-- START OF EXTRACTED ENTRIES --

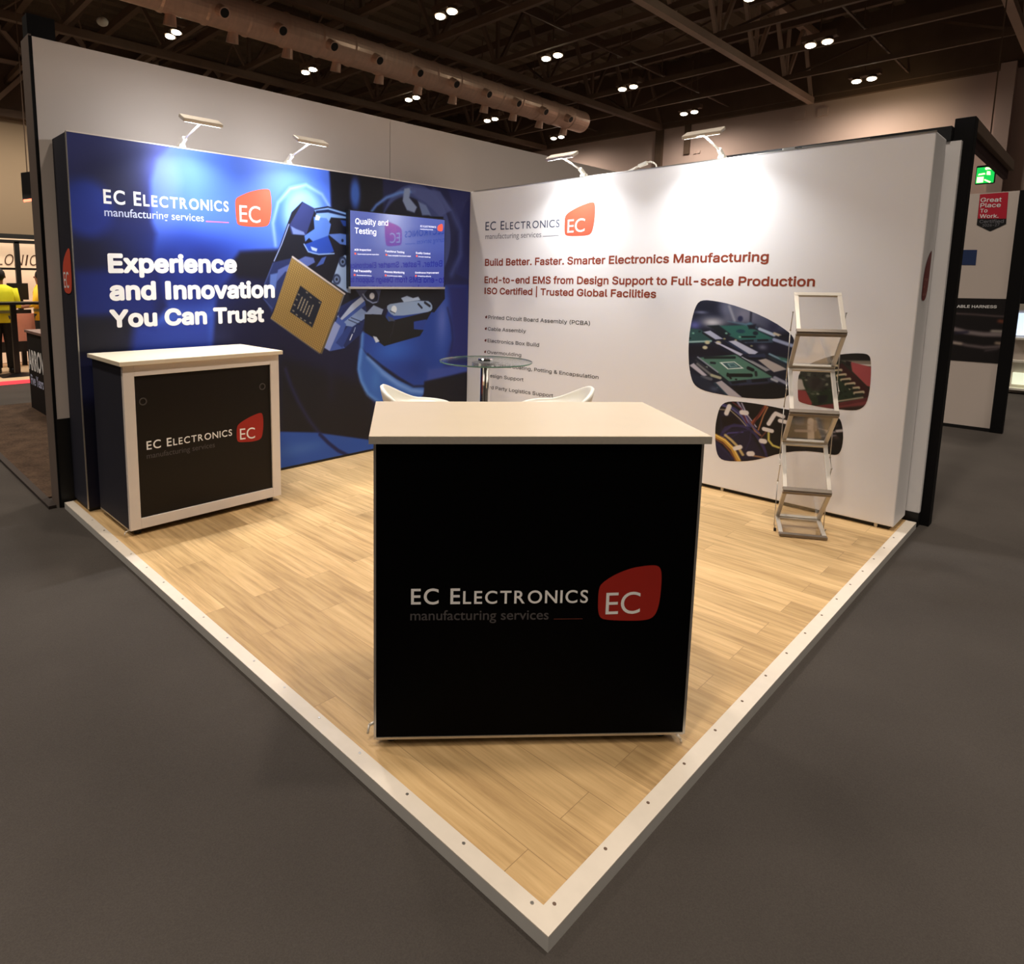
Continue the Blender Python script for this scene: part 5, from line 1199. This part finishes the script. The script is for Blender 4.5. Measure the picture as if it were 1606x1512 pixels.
# people in high visibility vests
SK = mat('skin', (150, 98, 76), .6); HAIR = mat('dark_hair', (24, 18, 16), .8); TR = mat('dark_trousers', (20, 20, 24), .8)
def person(x, y, rz, vest, lab, zf):
    t = thing('person', lab, 'person', (x, y, zf), rz, 'people in yellow vests'); mx = wmx(t)
    J = {'pel': (0, 0, .95), 'waist': (0, 0, 1.08), 'chest': (0, 0, 1.32), 'neck': (0, .01, 1.48), 'chin': (0, .02, 1.55), 'head': (0, .03, 1.64), 'crown': (0, .02, 1.735)}
    E = [('pel', 'waist'), ('waist', 'chest'), ('chest', 'neck'), ('neck', 'chin'), ('chin', 'head'), ('head', 'crown')]
    rad = {'pel': (.15, .11), 'waist': (.135, .10), 'chest': (.16, .105), 'neck': (.055, .055), 'chin': (.065, .075), 'head': (.08, .098), 'crown': (.045, .06)}
    for s, n_ in ((-1, 'l'), (1, 'r')):
        J.update({'sh'+n_: (s*.18, 0, 1.42), 'el'+n_: (s*.25, .04, 1.14), 'wr'+n_: (s*.20, .26, 1.10), 'ha'+n_: (s*.18, .34, 1.12), 'hip'+n_: (s*.09, 0, .90), 'kn'+n_: (s*.10, .02, .50), 'an'+n_: (s*.10, -.02, .09), 'to'+n_: (s*.11, .14, .04)})
        rad.update({'sh'+n_: (.06, .06), 'el'+n_: (.042, .042), 'wr'+n_: (.03, .03), 'ha'+n_: (.035, .025), 'hip'+n_: (.085, .09), 'kn'+n_: (.06, .062), 'an'+n_: (.042, .045), 'to'+n_: (.04, .032)})
        E += [('chest', 'sh'+n_), ('sh'+n_, 'el'+n_), ('el'+n_, 'wr'+n_), ('wr'+n_, 'ha'+n_), ('pel', 'hip'+n_), ('hip'+n_, 'kn'+n_), ('kn'+n_, 'an'+n_), ('an'+n_, 'to'+n_)]
        for f_ in range(4):
            a = 'f%d%s' % (f_, n_); J[a] = (s*(.155+.016*f_), .40+.008*(f_ % 3), 1.12-.012*f_); rad[a] = (.009, .009); E.append(('ha'+n_, a))
        J['th'+n_] = (s*.13, .36, 1.135); rad['th'+n_] = (.010, .010); E.append(('ha'+n_, 'th'+n_))
    ks = list(J); me = bpy.data.meshes.new('body'); me.from_pydata([J[k] for k in ks], [(ks.index(a), ks.index(c)) for a, c in E], []); me.materials.append(SK)
    o = bpy.data.objects.new('body', me); COL.objects.link(o); o.parent = t
    sk = o.modifiers.new('skin', 'SKIN'); lay = me.skin_vertices[0] if me.skin_vertices else None
    if lay is None:
        bpy.context.view_layer.update(); lay = me.skin_vertices[0] if me.skin_vertices else None
    if lay:
        for i, k in enumerate(ks): lay.data[i].radius = rad[k]
        lay.data[0].use_root = True
    o.modifiers.new('subdivision', 'SUBSURF').levels = 1
    el = lambda cx, cy, z, a, c_, n=20: [mx @ Vector((cx+a*math.cos(2*math.pi*i/n), cy+c_*math.sin(2*math.pi*i/n), z)) for i in range(n)]
    vv = MB().loft([el(0, 0, .86, .205, .15), el(0, 0, 1.0, .20, .145), el(0, 0, 1.2, .205, .145), el(0, 0, 1.36, .225, .14), el(0, 0, 1.44, .20, .115), el(0, .005, 1.50, .09, .08)]).build('vest', vest, t, smooth=True)
    for z in (1.02, 1.16): MB().loft([el(0, 0, z, .209, .153), el(0, 0, z+.05, .209, .153)]).build('reflective_band', mat('reflective_band', (120, 116, 70), .4), vv)
    for s in (-1, 1):
        MB().loft([el(s*.185, .0, 1.44, .075, .075, 12), el(s*.24, .035, 1.16, .062, .062, 12), el(s*.235, .10, 1.10, .06, .06, 12)]).build('sleeve', vest, t, smooth=True)
    b = MB()
    for s in (-1, 1): b.loft([el(s*.085, 0, .98, .11, .13, 14), el(s*.092, 0, .8, .105, .12, 14), el(s*.10, .02, .5, .08, .085, 14), el(s*.10, -.01, .09, .065, .075, 14)])
    b.build('trousers', TR, t, smooth=True)
    for s in (-1, 1): MB().loft([el(s*.105, .05, .0, .055, .15, 14), el(s*.105, .05, .05, .055, .145, 14), el(s*.10, .0, .11, .05, .07, 14)]).build('shoe', M['black'], t, smooth=True)
    MB().sphere(mx @ Vector((0, .0, 1.665)), .108, (.92, 1.0, 1.02), 18).build('hair', HAIR, t, smooth=True)
    b = MB(); b.sphere(mx @ Vector((0, .118, 1.63)), .018, (.7, 1, 1), 8)
    for s in (-1, 1): b.sphere(mx @ Vector((s*.095, .02, 1.63)), .028, (.35, .7, 1), 8)
    b.build('ears_and_nose', SK, t, smooth=True)
person(-2.71, 8.26, R(-10), mat('yellow_vest', (236, 232, 30), .7, var=.04), 'person in bright yellow vest seen from behind at the left edge', Z0+.02)
person(-1.97, 8.72, R(60), mat('amber_vest', (240, 190, 40), .7, var=.04), 'person in amber yellow vest beside the partition end', Z0+.02)
# hanging loudspeaker
sp = thing('hanging_speaker', 'black box hanging high on the left with a red light along its bottom', 'speaker', (-1.82, 10.0, 3.06))
MB().hexa([(-1.93, 9.9, 3.08), (-1.73, 9.85, 3.12), (-1.66, 10.1, 3.12), (-1.86, 10.15, 3.08), (-1.93, 9.9, 3.58), (-1.73, 9.85, 3.63), (-1.66, 10.1, 3.63), (-1.86, 10.15, 3.58)]).build('cabinet', M['black'], sp)
MB().hexa([(-1.92, 9.89, 3.05), (-1.72, 9.84, 3.09), (-1.70, 10.0, 3.09), (-1.88, 10.05, 3.05), (-1.92, 9.89, 3.085), (-1.72, 9.84, 3.125), (-1.70, 10.0, 3.125), (-1.88, 10.05, 3.085)]).build('red_light', mat('red_glow', (255, 120, 90), .4, emit=(255, 110, 80), estr=3.0), sp)
MB().bar((-1.8, 10.0, 3.6), (-1.8, 10.0, 8.3), .015, .015).build('hanger', M['steel_dark'], sp)
# light of the far stand
l = bpy.data.lights.new('far_stand_light', 'AREA'); l.size = 2.5; l.energy = 60; l.color = (1, .86, .68)
o = bpy.data.objects.new('far_stand_light', l); COL.objects.link(o); o.location = (-2.2, 8.0, 3.2)
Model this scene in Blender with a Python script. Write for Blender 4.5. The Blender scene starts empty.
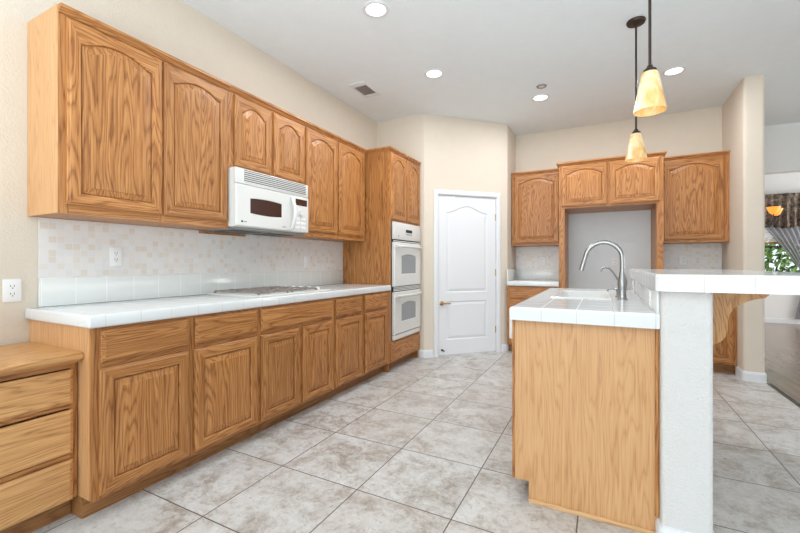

-- END OF EXTRACTED ENTRIES --

THE TASK —
The listing above needs to be output again exactly. Don't include the pictures.

EXPECTED ANSWER —
Continue the Blender Python script for this scene: part 5, from line 1199. This part finishes the script. The script is for Blender 4.5. Measure the picture as if it were 1606x1512 pixels.
# people in high visibility vests
SK = mat('skin', (150, 98, 76), .6); HAIR = mat('dark_hair', (24, 18, 16), .8); TR = mat('dark_trousers', (20, 20, 24), .8)
def person(x, y, rz, vest, lab, zf):
    t = thing('person', lab, 'person', (x, y, zf), rz, 'people in yellow vests'); mx = wmx(t)
    J = {'pel': (0, 0, .95), 'waist': (0, 0, 1.08), 'chest': (0, 0, 1.32), 'neck': (0, .01, 1.48), 'chin': (0, .02, 1.55), 'head': (0, .03, 1.64), 'crown': (0, .02, 1.735)}
    E = [('pel', 'waist'), ('waist', 'chest'), ('chest', 'neck'), ('neck', 'chin'), ('chin', 'head'), ('head', 'crown')]
    rad = {'pel': (.15, .11), 'waist': (.135, .10), 'chest': (.16, .105), 'neck': (.055, .055), 'chin': (.065, .075), 'head': (.08, .098), 'crown': (.045, .06)}
    for s, n_ in ((-1, 'l'), (1, 'r')):
        J.update({'sh'+n_: (s*.18, 0, 1.42), 'el'+n_: (s*.25, .04, 1.14), 'wr'+n_: (s*.20, .26, 1.10), 'ha'+n_: (s*.18, .34, 1.12), 'hip'+n_: (s*.09, 0, .90), 'kn'+n_: (s*.10, .02, .50), 'an'+n_: (s*.10, -.02, .09), 'to'+n_: (s*.11, .14, .04)})
        rad.update({'sh'+n_: (.06, .06), 'el'+n_: (.042, .042), 'wr'+n_: (.03, .03), 'ha'+n_: (.035, .025), 'hip'+n_: (.085, .09), 'kn'+n_: (.06, .062), 'an'+n_: (.042, .045), 'to'+n_: (.04, .032)})
        E += [('chest', 'sh'+n_), ('sh'+n_, 'el'+n_), ('el'+n_, 'wr'+n_), ('wr'+n_, 'ha'+n_), ('pel', 'hip'+n_), ('hip'+n_, 'kn'+n_), ('kn'+n_, 'an'+n_), ('an'+n_, 'to'+n_)]
        for f_ in range(4):
            a = 'f%d%s' % (f_, n_); J[a] = (s*(.155+.016*f_), .40+.008*(f_ % 3), 1.12-.012*f_); rad[a] = (.009, .009); E.append(('ha'+n_, a))
        J['th'+n_] = (s*.13, .36, 1.135); rad['th'+n_] = (.010, .010); E.append(('ha'+n_, 'th'+n_))
    ks = list(J); me = bpy.data.meshes.new('body'); me.from_pydata([J[k] for k in ks], [(ks.index(a), ks.index(c)) for a, c in E], []); me.materials.append(SK)
    o = bpy.data.objects.new('body', me); COL.objects.link(o); o.parent = t
    sk = o.modifiers.new('skin', 'SKIN'); lay = me.skin_vertices[0] if me.skin_vertices else None
    if lay is None:
        bpy.context.view_layer.update(); lay = me.skin_vertices[0] if me.skin_vertices else None
    if lay:
        for i, k in enumerate(ks): lay.data[i].radius = rad[k]
        lay.data[0].use_root = True
    o.modifiers.new('subdivision', 'SUBSURF').levels = 1
    el = lambda cx, cy, z, a, c_, n=20: [mx @ Vector((cx+a*math.cos(2*math.pi*i/n), cy+c_*math.sin(2*math.pi*i/n), z)) for i in range(n)]
    vv = MB().loft([el(0, 0, .86, .205, .15), el(0, 0, 1.0, .20, .145), el(0, 0, 1.2, .205, .145), el(0, 0, 1.36, .225, .14), el(0, 0, 1.44, .20, .115), el(0, .005, 1.50, .09, .08)]).build('vest', vest, t, smooth=True)
    for z in (1.02, 1.16): MB().loft([el(0, 0, z, .209, .153), el(0, 0, z+.05, .209, .153)]).build('reflective_band', mat('reflective_band', (120, 116, 70), .4), vv)
    for s in (-1, 1):
        MB().loft([el(s*.185, .0, 1.44, .075, .075, 12), el(s*.24, .035, 1.16, .062, .062, 12), el(s*.235, .10, 1.10, .06, .06, 12)]).build('sleeve', vest, t, smooth=True)
    b = MB()
    for s in (-1, 1): b.loft([el(s*.085, 0, .98, .11, .13, 14), el(s*.092, 0, .8, .105, .12, 14), el(s*.10, .02, .5, .08, .085, 14), el(s*.10, -.01, .09, .065, .075, 14)])
    b.build('trousers', TR, t, smooth=True)
    for s in (-1, 1): MB().loft([el(s*.105, .05, .0, .055, .15, 14), el(s*.105, .05, .05, .055, .145, 14), el(s*.10, .0, .11, .05, .07, 14)]).build('shoe', M['black'], t, smooth=True)
    MB().sphere(mx @ Vector((0, .0, 1.665)), .108, (.92, 1.0, 1.02), 18).build('hair', HAIR, t, smooth=True)
    b = MB(); b.sphere(mx @ Vector((0, .118, 1.63)), .018, (.7, 1, 1), 8)
    for s in (-1, 1): b.sphere(mx @ Vector((s*.095, .02, 1.63)), .028, (.35, .7, 1), 8)
    b.build('ears_and_nose', SK, t, smooth=True)
person(-2.71, 8.26, R(-10), mat('yellow_vest', (236, 232, 30), .7, var=.04), 'person in bright yellow vest seen from behind at the left edge', Z0+.02)
person(-1.97, 8.72, R(60), mat('amber_vest', (240, 190, 40), .7, var=.04), 'person in amber yellow vest beside the partition end', Z0+.02)
# hanging loudspeaker
sp = thing('hanging_speaker', 'black box hanging high on the left with a red light along its bottom', 'speaker', (-1.82, 10.0, 3.06))
MB().hexa([(-1.93, 9.9, 3.08), (-1.73, 9.85, 3.12), (-1.66, 10.1, 3.12), (-1.86, 10.15, 3.08), (-1.93, 9.9, 3.58), (-1.73, 9.85, 3.63), (-1.66, 10.1, 3.63), (-1.86, 10.15, 3.58)]).build('cabinet', M['black'], sp)
MB().hexa([(-1.92, 9.89, 3.05), (-1.72, 9.84, 3.09), (-1.70, 10.0, 3.09), (-1.88, 10.05, 3.05), (-1.92, 9.89, 3.085), (-1.72, 9.84, 3.125), (-1.70, 10.0, 3.125), (-1.88, 10.05, 3.085)]).build('red_light', mat('red_glow', (255, 120, 90), .4, emit=(255, 110, 80), estr=3.0), sp)
MB().bar((-1.8, 10.0, 3.6), (-1.8, 10.0, 8.3), .015, .015).build('hanger', M['steel_dark'], sp)
# light of the far stand
l = bpy.data.lights.new('far_stand_light', 'AREA'); l.size = 2.5; l.energy = 60; l.color = (1, .86, .68)
o = bpy.data.objects.new('far_stand_light', l); COL.objects.link(o); o.location = (-2.2, 8.0, 3.2)
Model this scene in Blender with a Python script. Write for Blender 4.5. The Blender scene starts empty.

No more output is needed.